-- Source data start --

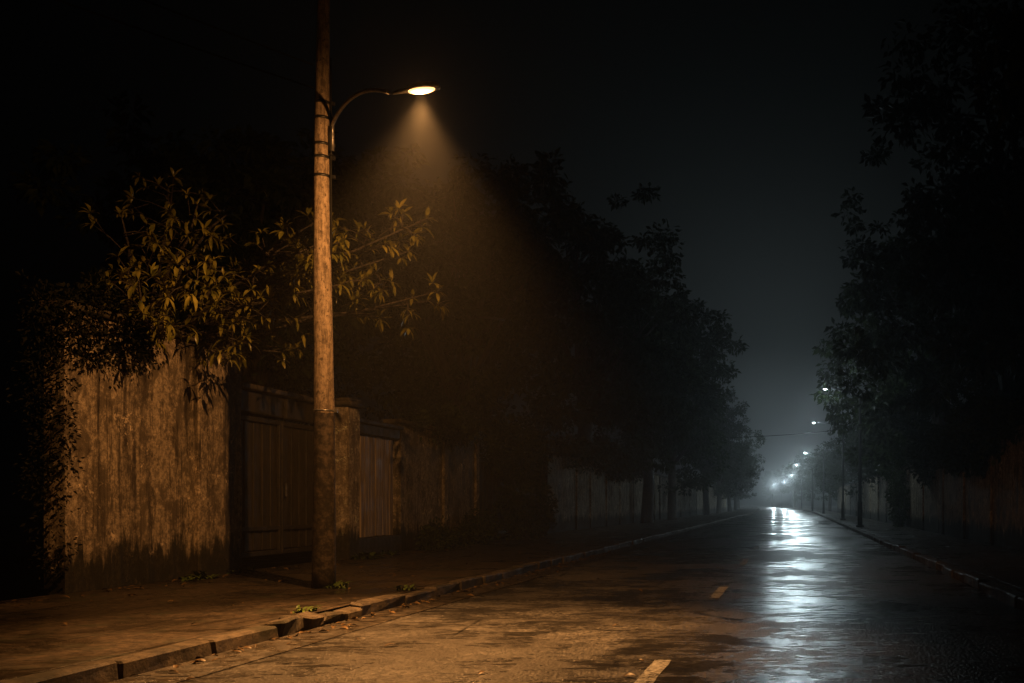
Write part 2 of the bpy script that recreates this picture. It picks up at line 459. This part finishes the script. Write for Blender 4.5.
# dark gate in the shade of the trees
dg = thing('metal_gate', 'black sheet gate in deep shade under the trees, between two grey walls', 'gate', (WL - .25, 30, PZ))
q = MB(); nb = 34
for k in range(nb): q.box((WL - .25 + (.014 if k % 2 else 0), 26.5 + 7.0*(k+.5)/nb, PZ + 1.15), (.03, 7.0/nb - .004, 2.2), 0, .002, rnd, .005)
q.build('gate_leaf', MAT['gate_dark'], dg)
q = MB()
for z in (.18, 2.2): q.box((WL - .2, 30, PZ + z), (.05, 7.0, .08), 0, 0, None, .008)
q.build('gate_frame', MAT['dark_iron'], dg)
wall_run('boundary_wall', 'pale streaked wall with pilasters behind the tree trunks of the far pavement', WL, 33.6, 62, 2.7, MAT['wall_b'], -1, [33.8, 38.4, 41, 44.5, 48, 52, 56, 60], pw=.34)
wall_run('boundary_wall', 'distant pale wall where the street fades into bright mist', WL, 62.1, 130, 2.7, MAT['wall_b'], -1, [62.4, 68, 74, 80, 86, 92, 98, 106, 114, 122], step=2, pw=.4)
wall_run('boundary_wall', 'dim brown wall on the dark side of the street, beside the nearest right pavement', WR, 6, 34, 2.6, MAT['wall_b'], 1, [9, 13, 17, 21, 25, 29, 33])
wall_run('boundary_wall', 'wall draped with creeper behind the cool street lamp posts', WR, 34.1, 110, 2.6, MAT['wall_b'], 1, [38, 43, 48, 53, 58, 64, 70, 78, 86, 94, 102], step=1)

# ------------------------------------------------------------------ near lamp pole
PX, PY = -5.76, 12.26
up = thing('utility_pole', 'tall weathered pole with curved arm and glowing warm lamp, tarred at its foot', 'street lamp', (PX, PY, PZ))
m = MB(); rnd = random.Random(21); path = []; rad = []
for k in range(41):
    z = PZ - .05 + 9.4 * k / 40
    path.append((PX + .012*math.sin(z*.9) + rnd.uniform(-.002,.002), PY + .01*math.cos(z*.7), z)); rad.append(POLE_R(z) + rnd.uniform(-.0015,.0015))
m.tube(path, rad, 28)
m.build('shaft', MAT['pole'], up)
def ring(z, w, t, mat, name='strap'):
    r = POLE_R(z) + t
    q = MB(); q.tube([(PX + .012*math.sin(z*.9), PY + .01*math.cos(z*.7), z - w/2), (PX + .012*math.sin(z*.9), PY + .01*math.cos(z*.7), z + w/2)], r, 28)
    a = math.atan2(-.70, .70) + .9
    q.box((PX + (r+.02)*math.cos(a), PY + (r+.02)*math.sin(a), z), (.06, .03, .05), a, 0, None, .006)
    q.build(name, mat, up)
for z in (6.05, 5.86, 5.54, 5.38, 5.15): ring(z, .035, .006, MAT['dark_iron'])
ring(2.28, .02, .005, MAT['iron'], 'band')
D = Vector((LAMP.x - PX, LAMP.y - PY, 0)); RUN = D.length; D.normalize()
# the arm's foot sits on the pole's street side and the curve rises out to the lamp
m = MB(); side = Vector((1, -.12, 0)).normalized()
foot = Vector((PX, PY, 0)) + side * .122
pts = [foot + Vector((0, 0, 5.46)), foot + Vector((0, 0, 5.66)), foot + Vector((0, 0, 5.78))]
DH = Vector((.95, -.31, 0)).normalized()
e = Vector((LAMP.x, LAMP.y, 0)) - DH * .42
for k in range(1, 13):
    a = k / 12
    p = foot.lerp(Vector((e.x, e.y, 0)), a ** 1.25)
    zz = 5.78 + .24 * math.sin(a * math.pi * .62) - .69 * a ** 1.7
    pts.append(Vector((p.x, p.y, zz)))
m.tube(pts, .021, 10)
arm = m.build('arm', MAT['iron'], up)
m = MB(); m.box((foot.x - .02, foot.y, 5.58), (.05, .07, .36), 0, 0, None, .01); m.box((foot.x - .02, foot.y, 5.44), (.05, .07, .05), 0, 0, None, .01); m.build('bracket', MAT['dark_iron'], up)
m = MB(); m.tube([(PX+.112, PY-.02, 4.2), (PX+.112, PY-.03, 4.7), (PX+.106, PY-.025, 5.2), (PX+.10, PY-.01, 5.7), (PX+.092, PY, 6.6)], .012, 6); m.build('conduit', MAT['cable'], up)

def cobra_head(root, tip, d, sc, lens_mat, ztop, with_body=True):
    """cobra-head luminaire: tapered housing, drop bowl under it"""
    n = Vector((-d.y, d.x, 0)); L, W = .46*sc, .14*sc
    m = MB(); sec = []; S_ = 12
    prof = [(-.62, .16, .03), (-.55, .26, .05), (-.25, .34, .07), (0, .78, .105), (.3, 1.0, .12), (.6, .96, .11), (.82, .72, .085), (.92, .25, .03)]
    for (s, w, h) in prof:
        rowv = []
        for k in range(S_ + 1):
            a = math.pi * k / S_
            rowv.append(tip + d*(s*L*.8) + n*(math.cos(a)*w*W/2) + Vector((0, 0, ztop + math.sin(a)*h*.62*sc)))
        sec.append(rowv)
    vs = [v for r in sec for v in r]; fs = []
    for i in range(len(sec)-1):
        for k in range(S_): 
            a = i*(S_+1)+k; fs.append((a, a+1, a+S_+2, a+S_+1))
        fs.append((i*(S_+1), (i+1)*(S_+1), (i+1)*(S_+1)+S_, i*(S_+1)+S_))
    m.add(vs, fs, True)
    hd = m.build('lamp_head', MAT['iron'] if sc >= .99 else MAT['post'], root)
    b = MB(); vs = []; fs = []; nr, na = 5, 20                       # drop bowl
    c0 = tip + d*(.33*L*.8)
    for i in range(nr + 1):
        t = i / nr * math.pi / 2
        for k in range(na):
            a = 2*math.pi*k/na
            vs.append(c0 + d*(math.cos(a)*math.cos(t)*L*.34) + n*(math.sin(a)*math.cos(t)*W*.43) + Vector((0, 0, ztop - .004 - math.sin(t)*.030*sc)))
    for i in range(nr):
        for k in range(na): fs.append((i*na+k, i*na+(k+1)%na, (i+1)*na+(k+1)%na, (i+1)*na+k))
    fs = [tuple(reversed(f)) for f in fs]
    b.add(vs, fs, True)
    b.build('diffuser', lens_mat, hd)
    return c0 + Vector((0, 0, ztop - .11*sc))

bulb = cobra_head(up, Vector((LAMP.x, LAMP.y, 0)) - DH*.14, DH, 1.0, MAT['warm'], LAMP.z)
def lamp_light(name, root, pos, aim, power, col, size, blend, rad):
    li = bpy.data.lights.new(name, 'SPOT' if aim else 'POINT'); li.energy = power; li.color = col
    if aim: li.spot_size = R(size); li.spot_blend = blend
    li.shadow_soft_size = rad
    o = bpy.data.objects.new(name, li); COL.objects.link(o)
    o.parent = root; o.location = Vector(pos) - ORG[root.name]
    if aim: o.rotation_euler = Vector(aim).to_track_quat('-Z', 'Y').to_euler()
    return o
lamp_light('lamp_light', up, bulb, (.10, -.28, -1), 5000, WARM, 74, 1.0, .07)     # main downward beam of the reflector
lamp_light('lamp_light', up, bulb + Vector((0, 0, .06)), (-.36, .78, -.72), 980, WARM, 146, .95, .02)
lamp_light('lamp_light', up, bulb + Vector((0, 0, .03)), None, 20, WARM, 0, 0, .03)           # stray glow of the bowl in every direction           # side light through the bowl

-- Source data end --

◆ What is needed
Set down all the data again exactly as above, pictures excluded.

◆ Exercise result
Write part 2 of the bpy script that recreates this picture. It picks up at line 459. This part finishes the script. Write for Blender 4.5.
# dark gate in the shade of the trees
dg = thing('metal_gate', 'black sheet gate in deep shade under the trees, between two grey walls', 'gate', (WL - .25, 30, PZ))
q = MB(); nb = 34
for k in range(nb): q.box((WL - .25 + (.014 if k % 2 else 0), 26.5 + 7.0*(k+.5)/nb, PZ + 1.15), (.03, 7.0/nb - .004, 2.2), 0, .002, rnd, .005)
q.build('gate_leaf', MAT['gate_dark'], dg)
q = MB()
for z in (.18, 2.2): q.box((WL - .2, 30, PZ + z), (.05, 7.0, .08), 0, 0, None, .008)
q.build('gate_frame', MAT['dark_iron'], dg)
wall_run('boundary_wall', 'pale streaked wall with pilasters behind the tree trunks of the far pavement', WL, 33.6, 62, 2.7, MAT['wall_b'], -1, [33.8, 38.4, 41, 44.5, 48, 52, 56, 60], pw=.34)
wall_run('boundary_wall', 'distant pale wall where the street fades into bright mist', WL, 62.1, 130, 2.7, MAT['wall_b'], -1, [62.4, 68, 74, 80, 86, 92, 98, 106, 114, 122], step=2, pw=.4)
wall_run('boundary_wall', 'dim brown wall on the dark side of the street, beside the nearest right pavement', WR, 6, 34, 2.6, MAT['wall_b'], 1, [9, 13, 17, 21, 25, 29, 33])
wall_run('boundary_wall', 'wall draped with creeper behind the cool street lamp posts', WR, 34.1, 110, 2.6, MAT['wall_b'], 1, [38, 43, 48, 53, 58, 64, 70, 78, 86, 94, 102], step=1)

# ------------------------------------------------------------------ near lamp pole
PX, PY = -5.76, 12.26
up = thing('utility_pole', 'tall weathered pole with curved arm and glowing warm lamp, tarred at its foot', 'street lamp', (PX, PY, PZ))
m = MB(); rnd = random.Random(21); path = []; rad = []
for k in range(41):
    z = PZ - .05 + 9.4 * k / 40
    path.append((PX + .012*math.sin(z*.9) + rnd.uniform(-.002,.002), PY + .01*math.cos(z*.7), z)); rad.append(POLE_R(z) + rnd.uniform(-.0015,.0015))
m.tube(path, rad, 28)
m.build('shaft', MAT['pole'], up)
def ring(z, w, t, mat, name='strap'):
    r = POLE_R(z) + t
    q = MB(); q.tube([(PX + .012*math.sin(z*.9), PY + .01*math.cos(z*.7), z - w/2), (PX + .012*math.sin(z*.9), PY + .01*math.cos(z*.7), z + w/2)], r, 28)
    a = math.atan2(-.70, .70) + .9
    q.box((PX + (r+.02)*math.cos(a), PY + (r+.02)*math.sin(a), z), (.06, .03, .05), a, 0, None, .006)
    q.build(name, mat, up)
for z in (6.05, 5.86, 5.54, 5.38, 5.15): ring(z, .035, .006, MAT['dark_iron'])
ring(2.28, .02, .005, MAT['iron'], 'band')
D = Vector((LAMP.x - PX, LAMP.y - PY, 0)); RUN = D.length; D.normalize()
# the arm's foot sits on the pole's street side and the curve rises out to the lamp
m = MB(); side = Vector((1, -.12, 0)).normalized()
foot = Vector((PX, PY, 0)) + side * .122
pts = [foot + Vector((0, 0, 5.46)), foot + Vector((0, 0, 5.66)), foot + Vector((0, 0, 5.78))]
DH = Vector((.95, -.31, 0)).normalized()
e = Vector((LAMP.x, LAMP.y, 0)) - DH * .42
for k in range(1, 13):
    a = k / 12
    p = foot.lerp(Vector((e.x, e.y, 0)), a ** 1.25)
    zz = 5.78 + .24 * math.sin(a * math.pi * .62) - .69 * a ** 1.7
    pts.append(Vector((p.x, p.y, zz)))
m.tube(pts, .021, 10)
arm = m.build('arm', MAT['iron'], up)
m = MB(); m.box((foot.x - .02, foot.y, 5.58), (.05, .07, .36), 0, 0, None, .01); m.box((foot.x - .02, foot.y, 5.44), (.05, .07, .05), 0, 0, None, .01); m.build('bracket', MAT['dark_iron'], up)
m = MB(); m.tube([(PX+.112, PY-.02, 4.2), (PX+.112, PY-.03, 4.7), (PX+.106, PY-.025, 5.2), (PX+.10, PY-.01, 5.7), (PX+.092, PY, 6.6)], .012, 6); m.build('conduit', MAT['cable'], up)

def cobra_head(root, tip, d, sc, lens_mat, ztop, with_body=True):
    """cobra-head luminaire: tapered housing, drop bowl under it"""
    n = Vector((-d.y, d.x, 0)); L, W = .46*sc, .14*sc
    m = MB(); sec = []; S_ = 12
    prof = [(-.62, .16, .03), (-.55, .26, .05), (-.25, .34, .07), (0, .78, .105), (.3, 1.0, .12), (.6, .96, .11), (.82, .72, .085), (.92, .25, .03)]
    for (s, w, h) in prof:
        rowv = []
        for k in range(S_ + 1):
            a = math.pi * k / S_
            rowv.append(tip + d*(s*L*.8) + n*(math.cos(a)*w*W/2) + Vector((0, 0, ztop + math.sin(a)*h*.62*sc)))
        sec.append(rowv)
    vs = [v for r in sec for v in r]; fs = []
    for i in range(len(sec)-1):
        for k in range(S_): 
            a = i*(S_+1)+k; fs.append((a, a+1, a+S_+2, a+S_+1))
        fs.append((i*(S_+1), (i+1)*(S_+1), (i+1)*(S_+1)+S_, i*(S_+1)+S_))
    m.add(vs, fs, True)
    hd = m.build('lamp_head', MAT['iron'] if sc >= .99 else MAT['post'], root)
    b = MB(); vs = []; fs = []; nr, na = 5, 20                       # drop bowl
    c0 = tip + d*(.33*L*.8)
    for i in range(nr + 1):
        t = i / nr * math.pi / 2
        for k in range(na):
            a = 2*math.pi*k/na
            vs.append(c0 + d*(math.cos(a)*math.cos(t)*L*.34) + n*(math.sin(a)*math.cos(t)*W*.43) + Vector((0, 0, ztop - .004 - math.sin(t)*.030*sc)))
    for i in range(nr):
        for k in range(na): fs.append((i*na+k, i*na+(k+1)%na, (i+1)*na+(k+1)%na, (i+1)*na+k))
    fs = [tuple(reversed(f)) for f in fs]
    b.add(vs, fs, True)
    b.build('diffuser', lens_mat, hd)
    return c0 + Vector((0, 0, ztop - .11*sc))

bulb = cobra_head(up, Vector((LAMP.x, LAMP.y, 0)) - DH*.14, DH, 1.0, MAT['warm'], LAMP.z)
def lamp_light(name, root, pos, aim, power, col, size, blend, rad):
    li = bpy.data.lights.new(name, 'SPOT' if aim else 'POINT'); li.energy = power; li.color = col
    if aim: li.spot_size = R(size); li.spot_blend = blend
    li.shadow_soft_size = rad
    o = bpy.data.objects.new(name, li); COL.objects.link(o)
    o.parent = root; o.location = Vector(pos) - ORG[root.name]
    if aim: o.rotation_euler = Vector(aim).to_track_quat('-Z', 'Y').to_euler()
    return o
lamp_light('lamp_light', up, bulb, (.10, -.28, -1), 5000, WARM, 74, 1.0, .07)     # main downward beam of the reflector
lamp_light('lamp_light', up, bulb + Vector((0, 0, .06)), (-.36, .78, -.72), 980, WARM, 146, .95, .02)
lamp_light('lamp_light', up, bulb + Vector((0, 0, .03)), None, 20, WARM, 0, 0, .03)           # stray glow of the bowl in every direction           # side light through the bowl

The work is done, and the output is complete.